Wire Brushes - Low Care
I think you have to be careful; implement a rigorous inspection regime prior and after use, check the bristles are detectable in your detection equipment etc (and record all of this.) Another alternative would be to only allow their use by engineers and use your post work hygiene clearance procedure if you can.
Ideally though, if you can avoid using them, I would. Is it an open product or closed product low risk area? If it's the latter, I'd be slightly more relaxed.
IME, they're very difficult to avoid if you have sealing machines, e.g. heat sealed flow-wrapped packs (some flow wrapping machine suppliers won't guarantee seals to their machine specification unless they're used so it's a balance on which is the bigger risk to you and whether the purpose you want them for is process critical.) I don't like them but I've not found an alternative for some applications.
I think you have to be careful; implement a rigorous inspection regime prior and after use, check the bristles are detectable in your detection equipment etc (and record all of this.) Another alternative would be to only allow their use by engineers and use your post work hygiene clearance procedure if you can.
Ideally though, if you can avoid using them, I would. Is it an open product or closed product low risk area? If it's the latter, I'd be slightly more relaxed.
100% agree with GMO. They are a necessary evil on heat seals and no one seems to have a good alternative.
The product is being flow wrapped so open at infeed and closed on outfeed and yes they are using it on the heat seals. We did buy them a food safe brush which they complained about so I guess as long as its controlled and not left out during production we should be able to satisfy an auditor......
Thanks Guys!
The product is being flow wrapped so open at infeed and closed on outfeed and yes they are using it on the heat seals. We did buy them a food safe brush which they complained about so I guess as long as its controlled and not left out during production we should be able to satisfy an auditor......
I think you have to follow that BRC classic and risk assess it; yes, you've identified there is a risk but these are the things you've put in place. Document it and audit it as controls like the ones I'm suggesting are easily ignored. Unless you then end up with complaints with pieces of metal coming back you've got a defence for the external auditor.

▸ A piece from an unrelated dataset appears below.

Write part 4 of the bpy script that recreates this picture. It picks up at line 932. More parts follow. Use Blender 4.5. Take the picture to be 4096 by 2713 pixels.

Might be worth going back to the team and asking what the problem was with the food safe brushes, although the things I've suggested might help prevent a problem, they don't exclude it. That said, as I was indicating earlier, I had a sealing process in one factory which was critical to the shelf life. The team changed the brush spec (without telling me, this was for cost rather than food safety), then changed back quite quickly. It ****ed up the sealing jaws and it took months of investigation to find out why complaints had started to go up. We had to then replace the sealing jaws at considerable expense.